Further, it was clarified that PoA shall not facilitate off market trades, transfer of funds from the bank a/c of the clients for traded executed by the clients through another broker, opening a trading facility with any broker or opening a BO a/c with any DP, Execute trades without client’s consent, Prohibit issue of DIS to BO, prohibit clients from operating the a/c, merging of dues under various accounts to nullify debit in any a/c, open an email a/c for clients for receiving statement of transactions from broker/DP, renounce liability for any loss that may arise due to any blocking of funds that may be falsely instructed by the broker to the bank.

However it has been observed that PoA is invariably obtained from the investors as a part of KYC and a/c opening process and found to be misused by the brokers by taking authorization even for activities which are not part of margin or obligation related settlements (as specified ) and thus it is reiterated that:

1. PoA is optional and should not be insisted for opening the account.
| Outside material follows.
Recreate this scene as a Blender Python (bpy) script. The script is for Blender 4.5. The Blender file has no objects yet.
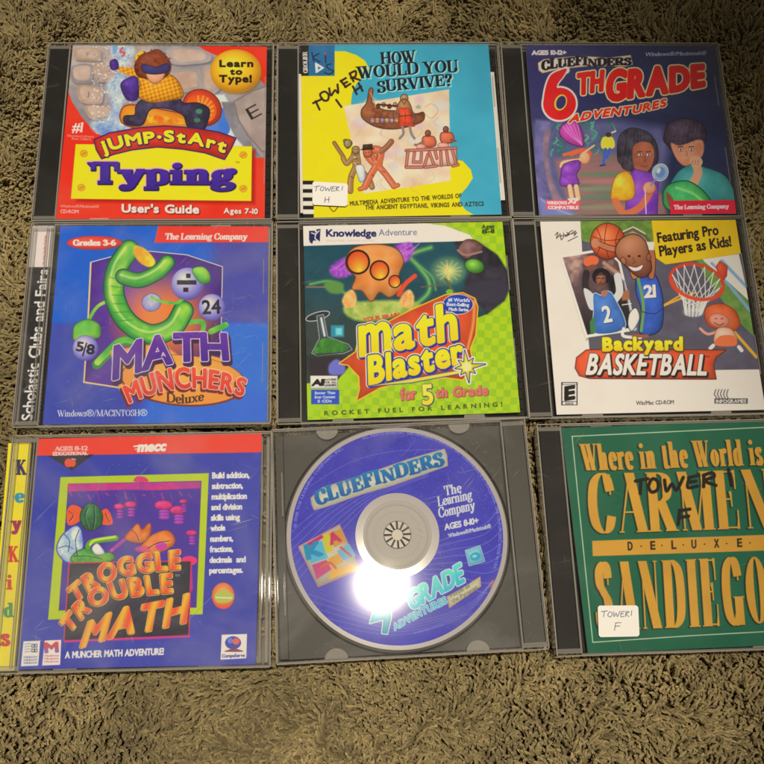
import bpy, math, random
import numpy as np
from mathutils import Matrix, Vector

SC = bpy.context.scene
COL = SC.collection
MM = 0.001

# ------------------------------------------------------------------ camera
FPX, CX, CY = 890.05, 371.99, 380.93          # focal length and principal point on the 764 px frame
YAW = -0.1265
def _rx(a): c, s = math.cos(a), math.sin(a); return np.array([[1,0,0],[0,c,-s],[0,s,c]])
def _rz(a): c, s = math.cos(a), math.sin(a); return np.array([[c,-s,0],[s,c,0],[0,0,1]])
ORG = np.array([11.8, 187.6, 0.0])
CAM_R = _rz(YAW) @ _rx(math.radians(17.0384)) @ _rz(math.radians(6.0234))
CAM_C = _rz(YAW) @ (np.array([0, 0, 480.73 + 10.4]) - ORG)      # millimetres
cam = bpy.data.objects.new('camera', bpy.data.cameras.new('camera'))
COL.objects.link(cam)
M4 = Matrix([list(CAM_R[i]) + [CAM_C[i] * MM] for i in range(3)] + [[0, 0, 0, 1]])
cam.matrix_world = M4
cam.data.sensor_width = 36.0
cam.data.lens = 36.0 * FPX / 764.0
cam.data.shift_x = (382 - CX) / 764.0
cam.data.shift_y = -(382 - CY) / 764.0
cam.data.clip_start = 0.01
cam.data.clip_end = 50
SC.camera = cam

# ------------------------------------------------------------------ light: dim warm room, one ceiling lamp, its cone edge standing in for the top-right shadow
W = bpy.data.worlds.new('World'); SC.world = W; W.use_nodes = True
bg = W.node_tree.nodes['Background']
bg.inputs[0].default_value = (1.0, 0.86, 0.68, 1); bg.inputs[1].default_value = 0.12
def spot(name, loc, aim, power, size_deg, blend, radius, col):
    l = bpy.data.lights.new(name, 'SPOT'); l.energy = power; l.color = col
    l.spot_size = math.radians(size_deg); l.spot_blend = blend; l.shadow_soft_size = radius
    o = bpy.data.objects.new(name, l); COL.objects.link(o); o.location = loc
    o.rotation_euler = (Vector(aim) - Vector(loc)).to_track_quat('-Z', 'Y').to_euler()
    return o
LAMP_H = 2.0
def pix_to_plane(x, y, z=10.4):
    """photo pixel -> point (mm) on the horizontal plane z"""
    d = CAM_R @ np.array([(x - CX) / FPX, (CY - y) / FPX, -1.0])
    k = (z - CAM_C[2]) / d[2]
    return CAM_C + d * k
def plane_to_pix(P):
    d = (P - CAM_C) @ CAM_R
    return CX + FPX * d[..., 0] / -d[..., 2], CY - FPX * d[..., 1] / -d[..., 2]
_g = pix_to_plane(382, 584)
_v = (_g - CAM_C) / (CAM_C[2] - 10.4)
LAMP = (_g + np.array([_v[0], _v[1], 1.0]) * LAMP_H * 1000) * MM
spot('ceiling_lamp', tuple(LAMP), (-0.150, -0.095, 0), 144, 27.2, 0.70, 0.029, (1.0, 0.87, 0.68))
SC.view_settings.view_transform = 'Standard'
SC.view_settings.look = 'None'
SC.view_settings.exposure = 0.0
SC.view_settings.gamma = 1.0
SC.cycles.max_bounces = 8
SC.cycles.transparent_max_bounces = 24
SC.cycles.caustics_reflective = False
SC.cycles.caustics_refractive = False
SC.cycles.use_denoising = True

# ------------------------------------------------------------------ materials
def newmat(name):
    m = bpy.data.materials.new(name); m.use_nodes = True
    nt = m.node_tree; b = nt.nodes['Principled BSDF']
    return m, nt, b
def N(nt, typ, **kw):
    n = nt.nodes.new(typ)
    for k, v in kw.items():
        if k.startswith('i_'): n.inputs[k[2:].replace('_', ' ')].default_value = v
        else: setattr(n, k, v)
    return n
def bump(nt, b, scale, strength, dist=0.0002, detail=4):
    tc = N(nt, 'ShaderNodeTexCoord'); no = N(nt, 'ShaderNodeTexNoise')
    no.inputs['Scale'].default_value = scale; no.inputs['Detail'].default_value = detail
    bp = N(nt, 'ShaderNodeBump'); bp.inputs['Strength'].default_value = strength; bp.inputs['Distance'].default_value = dist
    nt.links.new(tc.outputs['Object'], no.inputs['Vector']); nt.links.new(no.outputs['Fac'], bp.inputs['Height'])
    nt.links.new(bp.outputs['Normal'], b.inputs['Normal'])
    return no
def mat_print(name, rough=0.4, metal=0.0, spec=0.4):
    m, nt, b = newmat(name)
    a = N(nt, 'ShaderNodeAttribute', attribute_name='Col')
    nt.links.new(a.outputs['Color'], b.inputs['Base Color'])
    b.inputs['Roughness'].default_value = rough; b.inputs['Metallic'].default_value = metal
    b.inputs['Specular IOR Level'].default_value = spec
    return m
PRINT = mat_print('printed_paper', 0.5, spec=.12)
STICK = mat_print('sticker_paper', 0.7, spec=0.2)
def mat_black():
    m, nt, b = newmat('black_plastic')
    tc = N(nt, 'ShaderNodeTexCoord'); no = N(nt, 'ShaderNodeTexNoise'); no.inputs['Scale'].default_value = 90
    no.inputs['Detail'].default_value = 6
    r = N(nt, 'ShaderNodeValToRGB'); r.color_ramp.elements[0].color = (.006, .006, .006, 1); r.color_ramp.elements[1].color = (.013, .0125, .012, 1)
    nt.links.new(tc.outputs['Object'], no.inputs['Vector']); nt.links.new(no.outputs['Fac'], r.inputs['Fac'])
    nt.links.new(r.outputs['Color'], b.inputs['Base Color'])
    b.inputs['Roughness'].default_value = 0.52
    b.inputs['Specular IOR Level'].default_value = 0.14
    return m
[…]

2. PoA executed in favor of broker/DP by the client shall be utilized only for : SE related settlement obligation and For pledging / re-pledging of securities in favor of TM/CM margin requirements

Further, SE and Depositories to ensure that PoA is not used by TM/CM/DPs for any purpose other than as specified above and in SEBI circulars dated April 23, 2010 read with SEBI circular dated August 31, 2010.

Also all off-market transfer of securities will be only by execution of Physical DIS duly signed by the client himself or by way of electronic DIS. The Depositories shall also put in place a system of obtaining client’s consent through OTP for such off market transfer of securities from client’s demat account. Also covered in NSE, BSE, MCX-SX, NCDEX, MCX, NSDL, CDSL.